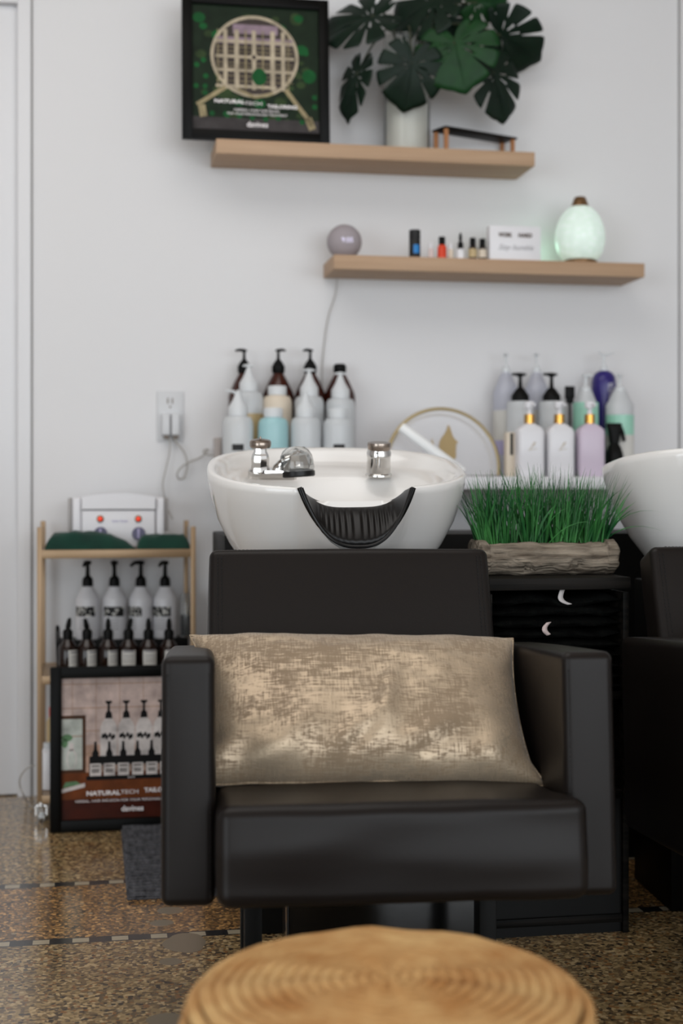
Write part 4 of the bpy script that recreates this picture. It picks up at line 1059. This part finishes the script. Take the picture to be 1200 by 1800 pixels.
SEATM = Matrix.Translation((0, -.09, .43)) @ Matrix.Rotation(radians(-5), 4, 'X') @ Matrix.Translation((0, .09, -.43))
seat = pad2('seat', -.2485, .2485, -.09, .47, .295, .432, .020, SEATM, .006, chair, wr=.004, cuts=34)
for v in seat.data.vertices:                       # the cushion front spreads a little past the right arm
    if v.co.x > .15 and v.co.y < 0: v.co.x += .016 * min(1, -v.co.y / .02) * min(1, (v.co.x - .15) / .08)
# reclined backrest, built upright then laid back
BM_ = Matrix.Translation((0, .400, .40)) @ Matrix.Rotation(radians(-20.5), 4, 'X')
backh = (.749 - .40) / cos(radians(20.5)) + .006
brest = pad2('backrest', -.2560, .2470, 0, .085, 0, backh, .014, BM_, .004, chair)
bm = bmesh.new()
for xx in (-.2495 + .008, -.2495 + .015, .2495 - .017, .2495 - .024):
    for k in range(52):
        z = backh - .016 - k * .0068; tube(bm, [BM_ @ Vector((xx, -.0016, z)), BM_ @ Vector((xx, -.0016, z - .004))], .0008, 5)
    finish('stitching', bm, 'thread', brest); bm = bmesh.new()
for k in range(66):
    x = -.225 + k * .0069; tube(bm, [BM_ @ Vector((x, .012, backh + .0006)), BM_ @ Vector((x + .004, .012, backh + .0006))], .0007, 5)
finish('stitching', bm, 'thread', brest)
for s in (-1, 1):
    for yy in (.235, .46): box('leg', 'black', chair, s * .188 - .014, s * .188 + .014, yy, yy + .05, 0, .30 if yy < .4 else .30, .002)
box('pedestal', 'glossblack', chair, -.125, .215, .40, .56, 0, .30, .004)
box('under_frame', 'black', chair, -.21, .21, .20, .52, .262, .30, .003)

# ================================================================== BASIN
basin = thing('shampoo_basin', 'white ceramic shampoo basin behind the left chair, fully in view', 'basin', CLOC, CROT, 'white shampoo basins')
BA, BB, BC = .2600, .245, .865            # semi axes, centre y (local)
def zrim(x, yl):                          # the rim plane rises towards the wall
    u = (yl - (BC - BB)) / (2 * BB)
    return .861 + .092 * u
NS = 128
def notch(x, half, soft):
    a = abs(x - NX0) / .107
    if a >= 1: return 0.0
    n_ = 1 - a ** 2.3
    return n_ if n_ > .12 else n_ * n_ / .24 + .06 * n_ / .12
NX0 = .018
def ring_pts(a, b, cy, zf, n=2.5):
    out = []
    for k in range(NS):
        t = 2 * pi * (k + .5) / NS - pi / 2; ct, st = cos(t), sin(t)
        x = a * math.copysign(abs(ct) ** (2 / n), ct); yl = cy + b * math.copysign(abs(st) ** (2 / n), st)
        out.append(Vector((x, yl, zf(x, yl))))
    return out
ZB = .66
def outer(frac, na):                      # frac 0 bottom .. 1 rim
    def f(x, yl):
        nx = notch(x * (1.0), .012, .105) if yl < BC else 0
        zt = zrim(x, yl) - .118 * nx
        return ZB + (zt - ZB) * frac
    return f
secs = []
outl = [(0.00, .50, .38, 0.020), (0.06, .60, .44, 0.014), (.20, .715, .55, 0.01), (.38, .83, .67, 0.006), (.58, .92, .79, 0.003), (.78, .975, .905, 0.0), (.92, .998, .975, 0), (.985, .998, .998, 0), (1.0, .985, .985, 0)]
for fr, ka, kb, cyo in outl: secs.append(ring_pts(BA * ka, BB * kb, BC + cyo, outer(fr, 0)))
def inner(drop, nd, half=.012, soft=.095):
    def f(x, yl):
        nx = notch(x, half, soft) if yl < BC else 0
        return zrim(x, yl) - drop - nd * nx
    return f
secs.append(ring_pts(BA * .955, BB * .955, BC, inner(.0005, .105)))
secs.append(ring_pts(BA * .925, BB * .92, BC, inner(.004, .085)))
secs.append(ring_pts(BA * .905, BB * .895, BC, inner(.014, .060)))
secs.append(ring_pts(BA * .880, BB * .865, BC, inner(.026, .02)))
secs.append(ring_pts(BA * .85, BB * .83, BC - .002, inner(.031, .0)))
secs.append(ring_pts(BA * .80, BB * .66, BC - .034, inner(.035, 0)))       # deck
secs.append(ring_pts(BA * .76, BB * .60, BC - .040, inner(.050, 0)))
secs.append(ring_pts(BA * .66, BB * .50, BC - .040, lambda x, yl: .775))
secs.append(ring_pts(BA * .50, BB * .38, BC - .035, lambda x, yl: .735))
secs.append(ring_pts(BA * .20, BB * .16, BC - .03, lambda x, yl: .72))
bm = bmesh.new(); rings(bm, secs, True, True, True); finish('bowl', bm, 'ceramic', basin, angle=70)
# neck rest saddle
bm = bmesh.new(); NSX, NTY = 200, 14; g = []
for i in range(NSX + 1):
    s = -1 + 2 * i / NSX; row = []
    for j in range(NTY + 1):
        t = j / NTY
        xo = .103 * math.copysign(abs(s) ** .85, s) ; xi = .098 * math.copysign(abs(s) ** .80, s)
        x = xo + (xi - xo) * t
        zf = .757 + .108 * abs(s) ** 2.3; zi = .832 + .026 * abs(s) ** 3
        sm = t ** .8
        z = zf + (zi - zf) * sm + .010 * sin(pi * t) * (1 - abs(s) ** 2)
        yl = (BC - BB) - .026 + .030 * (abs(s) ** 2) + t * (.075 - .02 * abs(s) ** 2)
        rib = .0011 * sin(s * 62) * max(0, 1 - (abs(s) / .72) ** 6) * sin(pi * min(1, t * 1.35)) ** 1.0 * (t < .74)
        row.append(Vector((NX0 + x, yl - rib * .5, z + rib)))
    g.append(row)
vt = [[bm.verts.new(p) for p in r] for r in g]
for i in range(NSX):
    for j in range(NTY): bm.faces.new((vt[i][j], vt[i + 1][j], vt[i + 1][j + 1], vt[i][j + 1]))
nr = finish('neck_rest', bm, 'rubber', basin, angle=80)
sm = nr.modifiers.new('solid', 'SOLIDIFY'); sm.thickness = .009; sm.offset = -1
bm = bmesh.new(); tube(bm, [p + Vector((0, -.001, -.002)) for p in g_] if False else [r[0] + Vector((0, 0, -.003)) for r in g], .0034, 8); finish('neck_rest_bead', bm, 'rubber', nr)
box('pedestal', 'black', basin, -.17, .17, BC - .13, BC + .12, 0, ZB + .004, .004)
# local pixel helper for things on the basin deck
inv = (Matrix.Translation(CLOC) @ Matrix.Rotation(CROT, 4, 'Z')).inverted()
def L(px, py, dy): return inv @ W(px, py, dy)
def deckz(x, yl): return zrim(x, yl) - .033
# vacuum breaker and base plate (left)
dyf = 2.90
P = L(457, 838, dyf); bxx, byy = P.x, P.y; bz = deckz(bxx, byy) + .001
RT = Matrix.Translation((bxx, byy, bz)) @ Matrix.Scale(1.13, 4) @ Matrix.Rotation(radians(10), 4, 'X')
bm = bmesh.new()
rs = []
for (k, z) in ((1, 0), (1, .013), (.94, .017)):
    ring = []
    for q in range(40):
        t = 2 * pi * q / 40; ct, st = cos(t), sin(t)
        ring.append(RT @ Vector((.022 + .044 * k * math.copysign(abs(ct) ** .6, ct), .018 * k * math.copysign(abs(st) ** .6, st) - .004 * ct, z)))
    rs.append(ring)
rings(bm, rs); bp_ = finish('faucet_base', bm, 'chrome', basin)
bm = bmesh.new(); s = 1 / FPX * 2.92
lathe(bm, [(.0005, .010), (.0165, .010), (.018, .014), (.0155, .026), (.0165, .036), (.0145, .044), (.0115, .050), (.0115, .058), (.0005, .058)], 8, M4=RT)
finish('vacuum_breaker', bm, 'chrome', bp_, angle=25)
bm = bmesh.new(); lathe(bm, [(.0005, .057), (.0185, .057), (.0195, .060), (.0195, .067), (.0175, .070), (.006, .0725), (.0005, .0725)], 28, M4=RT); lathe(bm, [(.0005, .072), (.002, .072), (.0015, .076), (.0005, .077)], 10, M4=RT)
finish('breaker_cap', bm, 'bronzechrome', bp_)
bm = bmesh.new(); hh = L(521, 812, dyf - .01)
tube(bm, spline([RT @ Vector((.030, 0, .008)), RT @ Vector((.036, 0, .022)), RT @ Vector((.048, -.002, .032)), RT @ Vector((.060, -.004, .036))], 4), [.013] * 4 + [.0115] * 5 + [.010] * 4, 16); finish('mixer_neck', bm, 'chrome', bp_)
# clear dome lever handle
bm = bmesh.new(); Hc = Matrix.Translation(hh) @ Matrix.Rotation(radians(-4), 4, 'Y') @ Matrix.Scale(1.12, 4)
lathe(bm, [(.0005, -.018), (.031, -.018), (.032, -.012), (.0315, 0), (.029, .012), (.024, .021), (.016, .027), (.0005, .029)], 30, M4=Hc); hd = finish('mixer_handle', bm, 'acrylic', bp_)
bm = bmesh.new(); lathe(bm, [(.0005, -.028), (.030, -.028), (.0325, -.026), (.0325, -.0175), (.0005, -.0175)], 30, M4=Hc); finish('handle_band', bm, 'rubber', hd)
bm = bmesh.new(); lathe(bm, [(.0005, -.016), (.022, -.016), (.024, -.008), (.018, .010), (.0005, .018)], 9, M4=Hc); finish('handle_core', bm, 'chrome', hd, smooth=False)
# sprayer holder (right)
P = L(665, 828, 2.93); rx, ry = P.x, P.y; rz = deckz(rx, ry)
RH = Matrix.Translation((rx, ry, rz - .003)) @ Matrix.Rotation(radians(9), 4, 'X') @ Matrix.Diagonal((1.12, 1.12, 1.0, 1.0))
bm = bmesh.new(); lathe(bm, [(.0005, 0), (.0245, 0), (.0255, .002), (.0250, .005), (.0225, .007), (.0220, .040), (.0230, .0415), (.0230, .050), (.0215, .053), (.0215, .058), (.0005, .058)], 32, M4=RH); sh = finish('sprayer_holder', bm, 'chrome', basin)
bm = bmesh.new(); rs = []
for (z, k, o_) in ((.050, .93, 0), (.062, .98, -.001), (.068, 1.0, -.001), (.071, .97, -.001)):
    rs.append([RH @ Vector((.0222 * k * cos(2 * pi * q / 32), .0222 * k * sin(2 * pi * q / 32) + o_, z + .0)) for q in range(32)])
rings(bm, rs); finish('sprayer_head', bm, 'bronzechrome', sh)

# second unit: chair and basin
def second(root, label):
    c = copy_tree(root); c.location = root.location + STEP; c['label'] = label; return c
second(chair, 'black leatherette armchair cut off at the right edge, mostly in shade')
b2 = second(basin, 'white ceramic shampoo basin cut off at the right edge, tipped back')
b2.location.x += .022
piv = Vector((0, BC, .90))
for ch in list(b2.children):               # its taps are not in the photo
    if ch.name.startswith('faucet_base'):
        for g2 in list(ch.children_recursive): bpy.data.objects.remove(g2)
        bpy.data.objects.remove(ch); continue
    if not ch.name.startswith('pedestal'):
        ch.matrix_local = Matrix.Translation(piv + Vector((0, 0, .012))) @ Matrix.Rotation(radians(-17), 4, 'X') @ Matrix.Translation(-piv) @ ch.matrix_local

# ================================================================== CABINETS
cab = thing('storage_cabinet', 'black wooden open cabinet standing between the two chairs', 'cabinet', (0.885, -1.46, 0))
kw = .143
box('cabinet_top', 'blackwood', cab, -kw, kw, -.01, .33, .667, .690, .001)
for s in (-1, 1): box('side_panel', 'blackwood', cab, *sorted((s * kw, s * (kw - .012))), 0, .33, 0, .660, .001)
for z in (.02, .26, .452): box('shelf_board', 'blackwood', cab, -kw + .012, kw - .012, .004, .32, z, z + .016, .001)
box('back_panel', 'black', cab, -kw + .012, kw - .012, .32, .33, .0, .660, 0)
box('plinth', 'black', cab, -kw + .012, kw - .012, .01, .03, 0, .26, 0)
rear = thing('back_cabinet', 'long black cabinet standing behind the two basins', 'cabinet', (0, 0, 0))
box('cabinet_body', 'black', rear, .292, 1.90, -.93, -.62, 0, .758, .003)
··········
PROBLEM STATEMENT: Repeat the listing above from its first line through the line that contains "-.21, .21, .20, .52, .262, .30, .003)", both included, and nothing more. Drop the pictures.

REPLY:
Write part 4 of the bpy script that recreates this picture. It picks up at line 1059. This part finishes the script. Take the picture to be 1200 by 1800 pixels.
SEATM = Matrix.Translation((0, -.09, .43)) @ Matrix.Rotation(radians(-5), 4, 'X') @ Matrix.Translation((0, .09, -.43))
seat = pad2('seat', -.2485, .2485, -.09, .47, .295, .432, .020, SEATM, .006, chair, wr=.004, cuts=34)
for v in seat.data.vertices:                       # the cushion front spreads a little past the right arm
    if v.co.x > .15 and v.co.y < 0: v.co.x += .016 * min(1, -v.co.y / .02) * min(1, (v.co.x - .15) / .08)
# reclined backrest, built upright then laid back
BM_ = Matrix.Translation((0, .400, .40)) @ Matrix.Rotation(radians(-20.5), 4, 'X')
backh = (.749 - .40) / cos(radians(20.5)) + .006
brest = pad2('backrest', -.2560, .2470, 0, .085, 0, backh, .014, BM_, .004, chair)
bm = bmesh.new()
for xx in (-.2495 + .008, -.2495 + .015, .2495 - .017, .2495 - .024):
    for k in range(52):
        z = backh - .016 - k * .0068; tube(bm, [BM_ @ Vector((xx, -.0016, z)), BM_ @ Vector((xx, -.0016, z - .004))], .0008, 5)
    finish('stitching', bm, 'thread', brest); bm = bmesh.new()
for k in range(66):
    x = -.225 + k * .0069; tube(bm, [BM_ @ Vector((x, .012, backh + .0006)), BM_ @ Vector((x + .004, .012, backh + .0006))], .0007, 5)
finish('stitching', bm, 'thread', brest)
for s in (-1, 1):
    for yy in (.235, .46): box('leg', 'black', chair, s * .188 - .014, s * .188 + .014, yy, yy + .05, 0, .30 if yy < .4 else .30, .002)
box('pedestal', 'glossblack', chair, -.125, .215, .40, .56, 0, .30, .004)
box('under_frame', 'black', chair, -.21, .21, .20, .52, .262, .30, .003)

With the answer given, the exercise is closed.